At the end of his first year as a Fulbright scholar at CJP, Abou Ag Ahiyoya of Mali said he has been impressed with CJP’s emphasis on transformation at the grassroots level.

“Until now, I have seen a top-down approach for solving problems,” Abou said in a May 2011 interview with Peacebuilder.

Abou comes from the Tuareg ethnic group, who traditionally live nomadically in the Saharan interior of North Africa. The famous Berbers of Morocco are part of this same group.

Though Abou was raised with family members who continue to lead the nomadic life in the dessert – to this day, his mother herds her own camels, goats and sheep across a vast territory – Abou went a different route. He pursued higher education and became a high-ranking police officer at age 27, initially in Mali.

He was one of the leaders of the civilian police force dispatched to the Darfur area of Sudan by the African Union from 2005 to 2007. By 2008, he was deputy director of the National Policy Academy in Mali. As a police instructor and trainer, he has worked with the United Nations. He has been a consultant and facilitator at the Pearson Peacekeeping Centre in Canada.

Despite his impressive credentials, Abou does not present himself as someone who “knows it all”— that is, as someone who prefers issuing commands rather than listening thoughtfully. Instead he seems like the type of kindly and thoughtful person that anyone would want as a neighbor, friend, father, or brother.

Abou speaks of walking 10 to 15 miles to attend a French language school as a child and of being 11 when he lost his father, an army soldier, to sickness.

Abou explains that after Mali started shifting to a democratic political system in 1990, its police force began to open itself up to minority peoples. Abou was one of the first Tuareg persons to rise to a senior police position.

At CJP, Abou says he is trying to gain a deeper understanding of the roots of conflict – and ways to mitigate it, short of using force that contributes to the cycles of violence. “I want to be a peace officer in the future,” he says. “Our prisons are full – the police and courts cannot guarantee stability and peace.”

“The AQMI [Saharan terrorists inspired by al-Qaeda] are recruiting lots of our youths because they don’t have jobs. We need to address the causes of terrorism and solve problems from the bottom up.”

Abou has seen a society that represents, for him, the worst possible social degradation. It was in Darfur. There for a while, Abou was the acting chief of police operations under the African Union, serving a vast refugee population and supervising almost 1,000 officers from about 25 African countries.

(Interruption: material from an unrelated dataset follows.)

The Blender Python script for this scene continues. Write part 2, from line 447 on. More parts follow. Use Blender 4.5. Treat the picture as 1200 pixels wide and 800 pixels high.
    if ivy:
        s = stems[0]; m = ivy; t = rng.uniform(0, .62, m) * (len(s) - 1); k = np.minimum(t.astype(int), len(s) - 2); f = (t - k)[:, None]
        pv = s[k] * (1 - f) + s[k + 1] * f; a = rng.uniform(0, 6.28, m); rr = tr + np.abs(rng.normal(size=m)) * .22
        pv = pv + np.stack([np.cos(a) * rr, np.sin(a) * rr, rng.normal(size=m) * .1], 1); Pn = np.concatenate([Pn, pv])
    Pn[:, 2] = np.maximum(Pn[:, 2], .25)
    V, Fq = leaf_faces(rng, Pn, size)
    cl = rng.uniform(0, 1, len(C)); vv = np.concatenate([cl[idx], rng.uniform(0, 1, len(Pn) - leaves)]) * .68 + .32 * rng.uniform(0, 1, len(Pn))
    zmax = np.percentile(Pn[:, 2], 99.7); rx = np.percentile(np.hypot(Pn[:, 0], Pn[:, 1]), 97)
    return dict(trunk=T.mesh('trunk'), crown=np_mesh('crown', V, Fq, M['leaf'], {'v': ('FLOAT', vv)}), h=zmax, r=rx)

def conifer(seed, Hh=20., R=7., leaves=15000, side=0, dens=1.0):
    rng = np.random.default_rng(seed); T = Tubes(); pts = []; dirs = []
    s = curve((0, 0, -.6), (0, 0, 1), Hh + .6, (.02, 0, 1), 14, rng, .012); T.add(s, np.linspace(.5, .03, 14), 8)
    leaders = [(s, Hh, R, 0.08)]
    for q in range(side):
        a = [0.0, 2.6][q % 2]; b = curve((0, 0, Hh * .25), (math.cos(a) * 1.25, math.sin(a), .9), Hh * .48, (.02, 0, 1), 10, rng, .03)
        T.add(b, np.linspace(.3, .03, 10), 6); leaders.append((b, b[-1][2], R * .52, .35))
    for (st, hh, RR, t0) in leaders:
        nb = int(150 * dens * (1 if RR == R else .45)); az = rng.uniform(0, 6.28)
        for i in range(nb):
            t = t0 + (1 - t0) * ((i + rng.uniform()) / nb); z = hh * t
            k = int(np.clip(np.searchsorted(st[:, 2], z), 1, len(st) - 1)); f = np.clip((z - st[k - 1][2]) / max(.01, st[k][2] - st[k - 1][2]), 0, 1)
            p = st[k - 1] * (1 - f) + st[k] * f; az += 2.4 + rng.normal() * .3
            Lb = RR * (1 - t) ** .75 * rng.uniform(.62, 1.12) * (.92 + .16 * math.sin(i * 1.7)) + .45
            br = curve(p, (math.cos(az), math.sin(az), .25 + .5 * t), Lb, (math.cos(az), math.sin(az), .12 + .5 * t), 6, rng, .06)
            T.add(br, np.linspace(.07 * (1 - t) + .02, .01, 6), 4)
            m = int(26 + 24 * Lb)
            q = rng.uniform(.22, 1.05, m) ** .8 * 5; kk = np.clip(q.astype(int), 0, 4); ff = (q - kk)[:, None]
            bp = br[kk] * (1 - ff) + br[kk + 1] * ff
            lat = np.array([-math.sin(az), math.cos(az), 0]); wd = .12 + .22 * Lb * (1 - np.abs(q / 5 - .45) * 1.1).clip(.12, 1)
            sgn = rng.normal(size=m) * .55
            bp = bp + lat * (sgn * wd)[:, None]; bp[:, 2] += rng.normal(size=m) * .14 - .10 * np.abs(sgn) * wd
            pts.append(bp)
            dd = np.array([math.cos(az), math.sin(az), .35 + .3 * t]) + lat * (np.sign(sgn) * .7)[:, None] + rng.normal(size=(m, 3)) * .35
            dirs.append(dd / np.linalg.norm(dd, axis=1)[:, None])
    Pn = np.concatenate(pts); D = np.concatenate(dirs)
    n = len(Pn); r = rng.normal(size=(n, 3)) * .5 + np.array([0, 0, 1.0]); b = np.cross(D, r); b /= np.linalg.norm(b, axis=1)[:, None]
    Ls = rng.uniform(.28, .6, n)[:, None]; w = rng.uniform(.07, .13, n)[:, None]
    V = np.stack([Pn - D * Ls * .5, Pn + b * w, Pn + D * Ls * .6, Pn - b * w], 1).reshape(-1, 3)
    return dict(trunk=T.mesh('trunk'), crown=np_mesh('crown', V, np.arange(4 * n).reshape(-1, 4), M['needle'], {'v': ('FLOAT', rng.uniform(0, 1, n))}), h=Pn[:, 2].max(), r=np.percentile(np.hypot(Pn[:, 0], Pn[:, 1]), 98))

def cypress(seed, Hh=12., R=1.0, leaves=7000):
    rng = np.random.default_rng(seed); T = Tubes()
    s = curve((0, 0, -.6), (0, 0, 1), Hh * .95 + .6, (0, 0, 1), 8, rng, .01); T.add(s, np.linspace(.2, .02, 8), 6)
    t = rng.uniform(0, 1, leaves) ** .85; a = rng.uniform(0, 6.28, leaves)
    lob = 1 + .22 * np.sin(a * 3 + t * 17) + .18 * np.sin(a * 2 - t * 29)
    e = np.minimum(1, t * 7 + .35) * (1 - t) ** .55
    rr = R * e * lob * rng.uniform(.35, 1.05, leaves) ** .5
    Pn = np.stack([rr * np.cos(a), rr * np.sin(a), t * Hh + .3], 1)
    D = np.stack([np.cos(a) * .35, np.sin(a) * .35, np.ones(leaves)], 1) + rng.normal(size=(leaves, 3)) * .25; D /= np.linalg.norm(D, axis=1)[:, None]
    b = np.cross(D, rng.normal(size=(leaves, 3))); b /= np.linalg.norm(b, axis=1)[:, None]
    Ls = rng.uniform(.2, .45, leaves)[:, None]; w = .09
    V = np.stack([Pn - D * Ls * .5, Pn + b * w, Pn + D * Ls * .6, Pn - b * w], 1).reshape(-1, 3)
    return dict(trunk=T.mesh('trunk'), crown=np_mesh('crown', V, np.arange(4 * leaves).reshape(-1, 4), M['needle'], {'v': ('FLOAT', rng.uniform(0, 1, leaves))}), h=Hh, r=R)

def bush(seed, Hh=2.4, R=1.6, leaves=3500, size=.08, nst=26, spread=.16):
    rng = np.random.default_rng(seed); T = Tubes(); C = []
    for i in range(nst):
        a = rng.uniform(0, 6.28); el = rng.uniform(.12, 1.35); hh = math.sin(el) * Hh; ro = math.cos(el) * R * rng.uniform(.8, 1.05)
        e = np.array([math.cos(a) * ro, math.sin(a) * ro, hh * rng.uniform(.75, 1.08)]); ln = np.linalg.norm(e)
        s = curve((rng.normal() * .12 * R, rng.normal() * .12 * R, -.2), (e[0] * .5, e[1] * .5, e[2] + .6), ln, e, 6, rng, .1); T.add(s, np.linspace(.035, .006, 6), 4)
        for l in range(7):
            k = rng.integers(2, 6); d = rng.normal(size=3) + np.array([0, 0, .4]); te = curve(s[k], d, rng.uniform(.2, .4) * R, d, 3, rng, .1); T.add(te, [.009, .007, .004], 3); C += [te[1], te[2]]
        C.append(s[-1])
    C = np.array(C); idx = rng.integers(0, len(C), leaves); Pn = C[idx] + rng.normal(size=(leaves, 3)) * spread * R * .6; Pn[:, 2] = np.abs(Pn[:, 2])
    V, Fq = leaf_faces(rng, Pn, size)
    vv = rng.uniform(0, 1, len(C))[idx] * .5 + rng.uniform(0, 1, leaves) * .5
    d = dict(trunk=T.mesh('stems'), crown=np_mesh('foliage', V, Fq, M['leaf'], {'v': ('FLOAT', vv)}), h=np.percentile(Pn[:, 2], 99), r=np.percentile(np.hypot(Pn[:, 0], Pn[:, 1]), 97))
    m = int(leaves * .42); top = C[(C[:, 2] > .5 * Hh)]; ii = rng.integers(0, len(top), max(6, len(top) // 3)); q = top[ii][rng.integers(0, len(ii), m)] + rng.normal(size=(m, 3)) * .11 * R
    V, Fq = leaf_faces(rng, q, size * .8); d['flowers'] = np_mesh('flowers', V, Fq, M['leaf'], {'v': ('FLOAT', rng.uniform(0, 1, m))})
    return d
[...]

He dealt with killings, rapes, and other crimes on a daily basis. He saw children growing up without families, and tens of thousands without real homes. “I witnessed the consequences of war – I don’t want this to happen to any community or country,” he says in a soft-spoken voice.

With Abou in Harrisonburg are his wife Fadimata and two young sons, Hachime and Mohammed. Abou says they have been pleased to discover other Muslim students and families to share their experience of living in a majority Christian culture.